▶ Task description
Write out exactly the lines from the line with "Keep writing the" through the line with "def clear_of_house(x, y): return", both ends included, and no other line.

▶ Recorded information
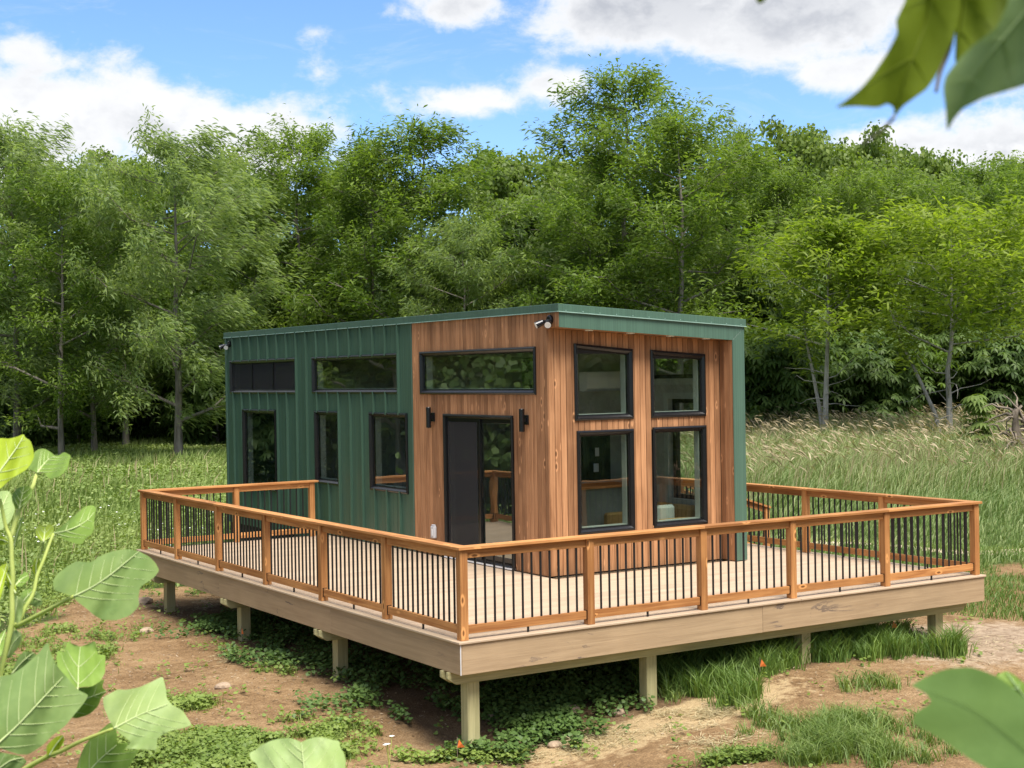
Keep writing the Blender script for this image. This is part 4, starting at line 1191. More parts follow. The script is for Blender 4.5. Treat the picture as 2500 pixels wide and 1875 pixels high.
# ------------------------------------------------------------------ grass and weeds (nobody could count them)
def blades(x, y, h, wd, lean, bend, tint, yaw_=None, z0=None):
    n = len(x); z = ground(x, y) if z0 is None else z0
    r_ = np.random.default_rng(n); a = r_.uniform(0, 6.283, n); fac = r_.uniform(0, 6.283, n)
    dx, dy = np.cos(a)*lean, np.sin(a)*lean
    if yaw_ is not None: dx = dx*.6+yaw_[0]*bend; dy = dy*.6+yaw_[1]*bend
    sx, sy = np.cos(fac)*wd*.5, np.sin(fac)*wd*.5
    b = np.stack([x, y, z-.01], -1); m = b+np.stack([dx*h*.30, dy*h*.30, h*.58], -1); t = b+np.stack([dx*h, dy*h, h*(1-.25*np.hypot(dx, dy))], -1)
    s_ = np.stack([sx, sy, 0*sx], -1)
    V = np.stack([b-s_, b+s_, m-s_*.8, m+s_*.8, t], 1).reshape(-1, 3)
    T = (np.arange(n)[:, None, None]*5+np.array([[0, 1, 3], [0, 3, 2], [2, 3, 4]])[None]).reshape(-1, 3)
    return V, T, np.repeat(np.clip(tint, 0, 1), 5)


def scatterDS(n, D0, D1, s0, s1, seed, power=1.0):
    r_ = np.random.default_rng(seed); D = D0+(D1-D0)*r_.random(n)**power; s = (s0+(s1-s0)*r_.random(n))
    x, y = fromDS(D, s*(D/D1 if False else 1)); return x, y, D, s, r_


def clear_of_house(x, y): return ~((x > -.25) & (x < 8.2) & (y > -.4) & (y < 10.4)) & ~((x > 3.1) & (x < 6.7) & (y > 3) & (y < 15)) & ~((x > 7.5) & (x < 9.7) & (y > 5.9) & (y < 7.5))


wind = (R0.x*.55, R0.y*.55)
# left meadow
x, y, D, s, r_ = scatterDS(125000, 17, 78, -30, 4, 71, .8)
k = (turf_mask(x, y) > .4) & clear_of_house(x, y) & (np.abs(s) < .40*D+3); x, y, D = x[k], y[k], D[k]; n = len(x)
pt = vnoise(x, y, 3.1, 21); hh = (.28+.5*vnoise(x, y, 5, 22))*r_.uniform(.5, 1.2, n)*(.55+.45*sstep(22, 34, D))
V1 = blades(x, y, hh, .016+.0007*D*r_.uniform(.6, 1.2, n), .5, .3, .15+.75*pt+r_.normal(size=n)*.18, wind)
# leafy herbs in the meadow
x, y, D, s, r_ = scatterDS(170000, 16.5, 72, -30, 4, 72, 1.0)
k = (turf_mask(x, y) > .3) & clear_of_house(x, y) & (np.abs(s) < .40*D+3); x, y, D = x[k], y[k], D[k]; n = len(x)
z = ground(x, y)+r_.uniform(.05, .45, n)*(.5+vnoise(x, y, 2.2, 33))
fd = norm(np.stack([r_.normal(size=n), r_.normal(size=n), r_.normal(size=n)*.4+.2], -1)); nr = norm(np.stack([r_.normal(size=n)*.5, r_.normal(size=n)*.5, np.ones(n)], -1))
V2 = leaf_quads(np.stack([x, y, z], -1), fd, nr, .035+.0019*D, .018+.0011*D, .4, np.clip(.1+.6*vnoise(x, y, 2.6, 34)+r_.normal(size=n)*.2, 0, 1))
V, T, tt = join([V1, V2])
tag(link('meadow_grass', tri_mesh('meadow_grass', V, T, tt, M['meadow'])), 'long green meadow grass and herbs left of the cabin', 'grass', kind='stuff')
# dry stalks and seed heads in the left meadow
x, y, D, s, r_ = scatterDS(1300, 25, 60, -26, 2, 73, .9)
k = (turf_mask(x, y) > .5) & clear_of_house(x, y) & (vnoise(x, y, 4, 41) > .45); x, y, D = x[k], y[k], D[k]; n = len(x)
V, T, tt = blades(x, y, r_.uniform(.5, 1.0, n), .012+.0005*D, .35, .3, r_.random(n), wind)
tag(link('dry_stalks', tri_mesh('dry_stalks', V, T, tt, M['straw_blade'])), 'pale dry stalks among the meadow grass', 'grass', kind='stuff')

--

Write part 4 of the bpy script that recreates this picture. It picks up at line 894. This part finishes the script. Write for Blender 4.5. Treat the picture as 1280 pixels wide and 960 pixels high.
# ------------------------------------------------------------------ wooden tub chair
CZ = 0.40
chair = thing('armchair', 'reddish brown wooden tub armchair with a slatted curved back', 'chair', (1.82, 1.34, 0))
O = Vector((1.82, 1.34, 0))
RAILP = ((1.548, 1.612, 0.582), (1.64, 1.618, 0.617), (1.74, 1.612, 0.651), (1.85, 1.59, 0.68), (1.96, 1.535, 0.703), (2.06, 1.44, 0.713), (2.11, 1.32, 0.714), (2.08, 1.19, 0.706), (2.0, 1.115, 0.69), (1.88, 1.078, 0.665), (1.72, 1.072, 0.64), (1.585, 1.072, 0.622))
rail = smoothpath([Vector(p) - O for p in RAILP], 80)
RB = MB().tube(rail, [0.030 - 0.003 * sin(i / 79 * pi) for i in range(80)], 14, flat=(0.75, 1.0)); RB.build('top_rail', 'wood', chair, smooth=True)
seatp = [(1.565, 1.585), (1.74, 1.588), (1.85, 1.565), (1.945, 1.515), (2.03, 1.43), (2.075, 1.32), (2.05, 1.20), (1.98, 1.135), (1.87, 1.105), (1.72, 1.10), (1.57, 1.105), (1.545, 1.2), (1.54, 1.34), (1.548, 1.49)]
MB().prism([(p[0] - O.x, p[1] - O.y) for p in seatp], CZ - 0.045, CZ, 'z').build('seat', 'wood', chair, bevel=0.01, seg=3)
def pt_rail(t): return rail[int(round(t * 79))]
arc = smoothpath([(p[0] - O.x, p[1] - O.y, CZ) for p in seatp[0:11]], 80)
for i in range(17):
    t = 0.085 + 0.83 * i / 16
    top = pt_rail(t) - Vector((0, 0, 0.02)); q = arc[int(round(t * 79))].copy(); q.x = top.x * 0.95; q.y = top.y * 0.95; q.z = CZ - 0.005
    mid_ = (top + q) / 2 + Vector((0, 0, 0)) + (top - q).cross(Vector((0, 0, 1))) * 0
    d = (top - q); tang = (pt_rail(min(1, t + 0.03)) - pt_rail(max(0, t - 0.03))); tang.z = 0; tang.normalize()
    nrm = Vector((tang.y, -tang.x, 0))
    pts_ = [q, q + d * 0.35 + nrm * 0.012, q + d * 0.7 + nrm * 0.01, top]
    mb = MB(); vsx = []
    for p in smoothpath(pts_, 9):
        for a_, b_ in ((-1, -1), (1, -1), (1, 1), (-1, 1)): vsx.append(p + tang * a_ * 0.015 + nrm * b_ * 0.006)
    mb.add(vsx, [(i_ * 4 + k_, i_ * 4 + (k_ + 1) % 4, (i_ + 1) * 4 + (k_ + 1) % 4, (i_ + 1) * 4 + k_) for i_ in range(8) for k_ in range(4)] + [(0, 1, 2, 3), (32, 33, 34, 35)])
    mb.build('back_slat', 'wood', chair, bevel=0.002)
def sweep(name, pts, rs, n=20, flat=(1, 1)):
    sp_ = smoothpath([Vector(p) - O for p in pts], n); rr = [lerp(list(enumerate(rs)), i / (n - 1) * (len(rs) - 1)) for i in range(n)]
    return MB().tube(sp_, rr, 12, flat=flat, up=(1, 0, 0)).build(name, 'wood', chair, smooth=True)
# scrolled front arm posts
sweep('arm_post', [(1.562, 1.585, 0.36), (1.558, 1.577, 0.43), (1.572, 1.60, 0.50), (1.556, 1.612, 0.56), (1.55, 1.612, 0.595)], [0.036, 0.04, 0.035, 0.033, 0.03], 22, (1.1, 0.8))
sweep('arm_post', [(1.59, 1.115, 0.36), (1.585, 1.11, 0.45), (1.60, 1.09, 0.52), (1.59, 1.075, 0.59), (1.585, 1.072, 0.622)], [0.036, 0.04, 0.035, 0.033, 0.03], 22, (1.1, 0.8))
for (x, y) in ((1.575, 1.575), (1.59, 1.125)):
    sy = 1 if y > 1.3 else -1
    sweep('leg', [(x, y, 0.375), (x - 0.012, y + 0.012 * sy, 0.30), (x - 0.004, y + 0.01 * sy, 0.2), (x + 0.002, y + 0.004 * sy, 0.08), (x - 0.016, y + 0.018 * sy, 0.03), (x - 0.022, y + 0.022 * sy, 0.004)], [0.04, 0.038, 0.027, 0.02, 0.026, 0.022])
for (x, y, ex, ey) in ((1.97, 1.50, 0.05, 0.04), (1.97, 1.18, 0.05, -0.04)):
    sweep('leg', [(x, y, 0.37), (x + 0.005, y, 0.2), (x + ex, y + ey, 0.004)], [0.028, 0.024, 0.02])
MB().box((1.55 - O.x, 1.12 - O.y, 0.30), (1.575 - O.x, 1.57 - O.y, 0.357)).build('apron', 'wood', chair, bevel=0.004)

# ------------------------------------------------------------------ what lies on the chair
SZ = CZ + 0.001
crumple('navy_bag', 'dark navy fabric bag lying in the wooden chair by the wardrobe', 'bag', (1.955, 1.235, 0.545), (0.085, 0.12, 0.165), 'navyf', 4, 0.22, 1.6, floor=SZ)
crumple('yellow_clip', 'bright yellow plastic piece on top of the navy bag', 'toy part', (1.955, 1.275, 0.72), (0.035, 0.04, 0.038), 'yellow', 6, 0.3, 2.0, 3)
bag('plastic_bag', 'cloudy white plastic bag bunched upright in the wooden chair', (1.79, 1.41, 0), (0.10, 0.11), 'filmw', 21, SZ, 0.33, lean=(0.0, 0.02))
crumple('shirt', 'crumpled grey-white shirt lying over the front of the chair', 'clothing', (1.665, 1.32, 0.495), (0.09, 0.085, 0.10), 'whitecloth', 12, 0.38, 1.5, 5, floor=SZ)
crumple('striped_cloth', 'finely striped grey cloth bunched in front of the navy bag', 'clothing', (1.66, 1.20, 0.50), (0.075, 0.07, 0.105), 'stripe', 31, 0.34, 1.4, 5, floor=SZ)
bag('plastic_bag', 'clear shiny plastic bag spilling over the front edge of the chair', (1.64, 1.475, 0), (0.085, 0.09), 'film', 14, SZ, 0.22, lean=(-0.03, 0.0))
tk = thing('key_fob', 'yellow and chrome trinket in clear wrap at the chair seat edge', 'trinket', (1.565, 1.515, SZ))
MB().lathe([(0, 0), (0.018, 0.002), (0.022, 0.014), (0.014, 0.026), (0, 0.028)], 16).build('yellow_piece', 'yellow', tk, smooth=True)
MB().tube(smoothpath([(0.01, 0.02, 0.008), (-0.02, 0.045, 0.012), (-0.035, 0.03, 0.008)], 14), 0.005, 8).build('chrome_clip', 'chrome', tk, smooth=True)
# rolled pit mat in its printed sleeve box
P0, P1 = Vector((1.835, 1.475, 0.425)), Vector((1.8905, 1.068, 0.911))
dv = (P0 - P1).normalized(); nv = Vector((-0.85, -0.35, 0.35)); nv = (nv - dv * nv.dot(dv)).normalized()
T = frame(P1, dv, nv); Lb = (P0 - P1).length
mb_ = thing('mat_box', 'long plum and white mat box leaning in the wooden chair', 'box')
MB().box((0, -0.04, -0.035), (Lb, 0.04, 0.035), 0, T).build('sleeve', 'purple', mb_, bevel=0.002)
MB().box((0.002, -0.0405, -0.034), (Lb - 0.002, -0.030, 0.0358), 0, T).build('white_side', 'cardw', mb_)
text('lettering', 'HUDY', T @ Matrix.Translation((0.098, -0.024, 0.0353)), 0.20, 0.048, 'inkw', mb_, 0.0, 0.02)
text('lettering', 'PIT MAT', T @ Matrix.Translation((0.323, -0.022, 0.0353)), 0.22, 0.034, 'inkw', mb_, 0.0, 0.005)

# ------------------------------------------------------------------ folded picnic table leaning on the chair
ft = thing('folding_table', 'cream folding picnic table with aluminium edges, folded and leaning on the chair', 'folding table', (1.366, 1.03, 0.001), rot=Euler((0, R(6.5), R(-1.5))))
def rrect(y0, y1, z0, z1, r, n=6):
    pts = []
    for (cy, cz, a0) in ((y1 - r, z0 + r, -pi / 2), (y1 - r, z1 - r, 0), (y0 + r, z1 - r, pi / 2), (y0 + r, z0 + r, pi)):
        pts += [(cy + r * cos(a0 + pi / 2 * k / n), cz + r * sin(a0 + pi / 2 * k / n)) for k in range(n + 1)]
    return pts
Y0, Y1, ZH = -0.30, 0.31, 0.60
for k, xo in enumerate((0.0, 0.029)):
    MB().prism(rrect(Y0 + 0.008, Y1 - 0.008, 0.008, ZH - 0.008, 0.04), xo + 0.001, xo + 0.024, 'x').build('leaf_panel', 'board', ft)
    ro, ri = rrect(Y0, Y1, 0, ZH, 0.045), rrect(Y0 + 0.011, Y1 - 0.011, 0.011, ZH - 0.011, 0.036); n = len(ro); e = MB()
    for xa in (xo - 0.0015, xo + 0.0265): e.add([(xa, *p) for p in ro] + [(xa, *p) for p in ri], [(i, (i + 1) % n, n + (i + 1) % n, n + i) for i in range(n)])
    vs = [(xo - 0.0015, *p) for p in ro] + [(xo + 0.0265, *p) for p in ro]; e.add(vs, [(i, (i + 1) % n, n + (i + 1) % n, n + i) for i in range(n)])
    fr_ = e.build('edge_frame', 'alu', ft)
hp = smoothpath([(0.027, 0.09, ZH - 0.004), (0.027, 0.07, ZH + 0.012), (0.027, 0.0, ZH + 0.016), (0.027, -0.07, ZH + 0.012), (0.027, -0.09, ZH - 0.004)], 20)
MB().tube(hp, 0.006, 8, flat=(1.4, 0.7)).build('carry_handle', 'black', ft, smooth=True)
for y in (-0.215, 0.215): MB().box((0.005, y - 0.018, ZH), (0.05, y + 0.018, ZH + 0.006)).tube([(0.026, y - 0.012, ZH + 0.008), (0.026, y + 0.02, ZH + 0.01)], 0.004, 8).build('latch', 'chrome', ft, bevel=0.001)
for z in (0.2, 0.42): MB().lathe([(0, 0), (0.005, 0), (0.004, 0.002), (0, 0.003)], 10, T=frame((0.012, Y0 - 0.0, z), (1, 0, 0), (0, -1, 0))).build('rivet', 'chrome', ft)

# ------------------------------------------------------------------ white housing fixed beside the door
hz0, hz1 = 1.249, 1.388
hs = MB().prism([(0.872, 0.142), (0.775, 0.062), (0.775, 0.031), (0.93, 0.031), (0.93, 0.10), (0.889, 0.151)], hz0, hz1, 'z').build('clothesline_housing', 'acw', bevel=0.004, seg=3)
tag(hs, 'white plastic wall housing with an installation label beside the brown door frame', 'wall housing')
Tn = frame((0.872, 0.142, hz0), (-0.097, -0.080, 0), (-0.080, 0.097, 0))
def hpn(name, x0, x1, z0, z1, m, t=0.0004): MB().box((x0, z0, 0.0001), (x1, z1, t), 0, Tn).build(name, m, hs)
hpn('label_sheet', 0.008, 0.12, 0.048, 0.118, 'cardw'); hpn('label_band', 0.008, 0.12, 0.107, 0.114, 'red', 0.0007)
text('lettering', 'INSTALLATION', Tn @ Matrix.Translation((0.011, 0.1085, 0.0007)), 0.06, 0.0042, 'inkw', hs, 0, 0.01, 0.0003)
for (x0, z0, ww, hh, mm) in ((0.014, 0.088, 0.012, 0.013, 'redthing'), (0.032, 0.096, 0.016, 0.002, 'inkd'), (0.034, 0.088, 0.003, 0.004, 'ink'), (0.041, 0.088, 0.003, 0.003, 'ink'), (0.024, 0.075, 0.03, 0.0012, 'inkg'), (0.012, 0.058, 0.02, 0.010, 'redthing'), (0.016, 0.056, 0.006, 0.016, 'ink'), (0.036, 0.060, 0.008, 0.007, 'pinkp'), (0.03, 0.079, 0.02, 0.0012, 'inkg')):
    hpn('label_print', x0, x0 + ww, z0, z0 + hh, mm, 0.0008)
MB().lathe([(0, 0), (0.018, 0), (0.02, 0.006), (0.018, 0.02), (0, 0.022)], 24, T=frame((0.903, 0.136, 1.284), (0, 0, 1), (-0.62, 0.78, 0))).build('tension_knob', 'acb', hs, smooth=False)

▶ Expected answer
Keep writing the Blender script for this image. This is part 4, starting at line 1191. More parts follow. The script is for Blender 4.5. Treat the picture as 2500 pixels wide and 1875 pixels high.
# ------------------------------------------------------------------ grass and weeds (nobody could count them)
def blades(x, y, h, wd, lean, bend, tint, yaw_=None, z0=None):
    n = len(x); z = ground(x, y) if z0 is None else z0
    r_ = np.random.default_rng(n); a = r_.uniform(0, 6.283, n); fac = r_.uniform(0, 6.283, n)
    dx, dy = np.cos(a)*lean, np.sin(a)*lean
    if yaw_ is not None: dx = dx*.6+yaw_[0]*bend; dy = dy*.6+yaw_[1]*bend
    sx, sy = np.cos(fac)*wd*.5, np.sin(fac)*wd*.5
    b = np.stack([x, y, z-.01], -1); m = b+np.stack([dx*h*.30, dy*h*.30, h*.58], -1); t = b+np.stack([dx*h, dy*h, h*(1-.25*np.hypot(dx, dy))], -1)
    s_ = np.stack([sx, sy, 0*sx], -1)
    V = np.stack([b-s_, b+s_, m-s_*.8, m+s_*.8, t], 1).reshape(-1, 3)
    T = (np.arange(n)[:, None, None]*5+np.array([[0, 1, 3], [0, 3, 2], [2, 3, 4]])[None]).reshape(-1, 3)
    return V, T, np.repeat(np.clip(tint, 0, 1), 5)


def scatterDS(n, D0, D1, s0, s1, seed, power=1.0):
    r_ = np.random.default_rng(seed); D = D0+(D1-D0)*r_.random(n)**power; s = (s0+(s1-s0)*r_.random(n))
    x, y = fromDS(D, s*(D/D1 if False else 1)); return x, y, D, s, r_


def clear_of_house(x, y): return ~((x > -.25) & (x < 8.2) & (y > -.4) & (y < 10.4)) & ~((x > 3.1) & (x < 6.7) & (y > 3) & (y < 15)) & ~((x > 7.5) & (x < 9.7) & (y > 5.9) & (y < 7.5))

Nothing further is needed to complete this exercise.